Judges ‘close ranks’ as MPs join outrage over ‘spiked club beating’ reprieve

Judges appear to have closed ranks around colleagues who spared two men jail sentences for attacking a woman on the basis that she was an adulteress and that adultery is a “very serious attack on a man’s honour and dignity” (click here).

As MPs rally to the wave of outrage, president of the Supreme Court of Justice António Henriques Gaspar has slammed the “intensity and violence of criticism”, saying it does no good service to justice, nor does it help defend the victims”.

It was not immediately clear whether he meant the victims of domestic violence – as per this particular case – or ‘victims’ of judicial decision-making.

But Henriques Gaspar ended his cutting tirade with reference to people “crying crocodile tears” and putting the “confidence in Justice” at risk.

He was speaking at the inauguration of the new president of Porto’s Court of Appeal – the same tribunal in which judges Neto de Moura, backed by Maria Luísa Arantes, delivered their unpopular ruling (click here).

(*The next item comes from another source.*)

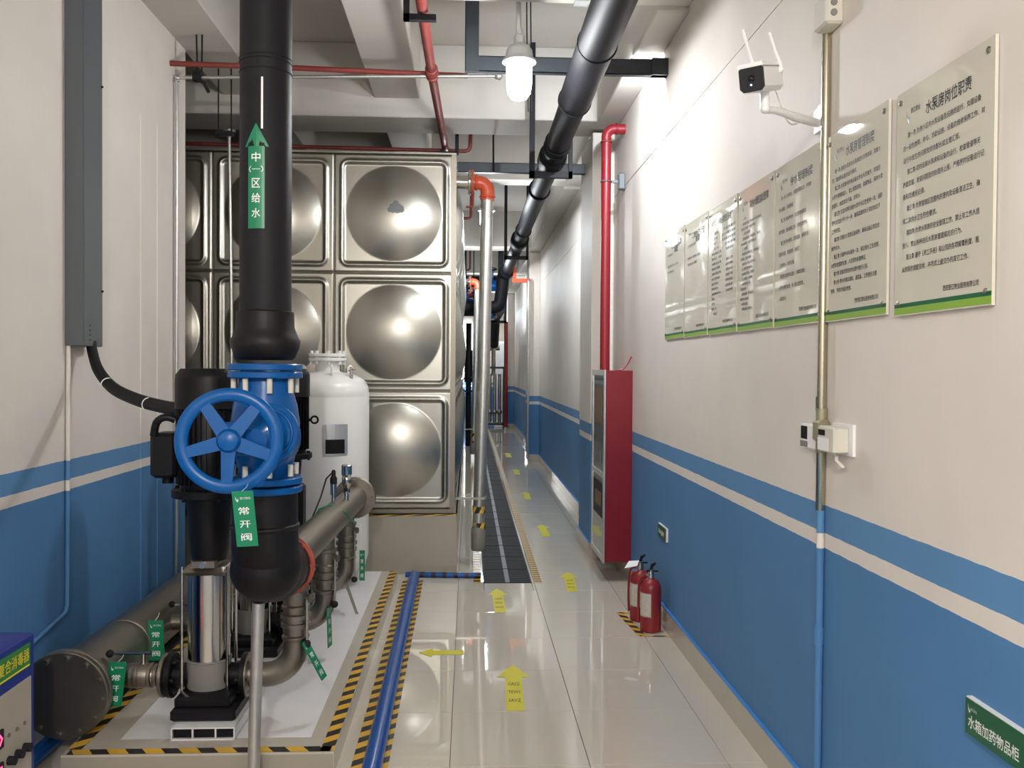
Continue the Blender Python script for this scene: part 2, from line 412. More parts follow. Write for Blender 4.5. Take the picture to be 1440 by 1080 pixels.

He told the packed chamber: “”The manifestation of personal beliefs and states of soul and formulations of language of excessive subjectivity, are certainly not helpful as an argument and do not contribute to the quality of jurisprudence.”

As Público remarked, neither Neto de Moura nor Maria Luísa Arantes were in the audience, though both had been in the courthouse “away from the media spotlight and their peers” earlier in the day.

Meantime, the parliamentary subcommission for Equality and Non-Discrimination has indicated that it will be formulating a note in which it will explain its “perplexity and vehement repudiation” of the legal reasoning used by the judges.

Bloco de Esquerda MPs have also openly labelled the ruling misogynistic, citing previous Neto de Moura decisions that show “hatred of women” in general.

According to BE MP Sandra Cunha, judges like Neto de Moura “cannot judge crimes of domestic violence”.

“We know that this is not a one-off isolated case for this judge”, she added, stressing that “only 16% of complaints about domestic violence get to court and in more than 90% condemnations result in suspended sentences”.

The situation “shows that domestic violence is not taken seriously and that there is a tendency to exculpate (take the blame off) aggressors, which translates into a feeling of impunity for criminals” and leaves victims feeling completely unprotected.

As media stories explained yesterday, protests against the judgement are planned this weekend in Lisbon, Porto and Coimbra.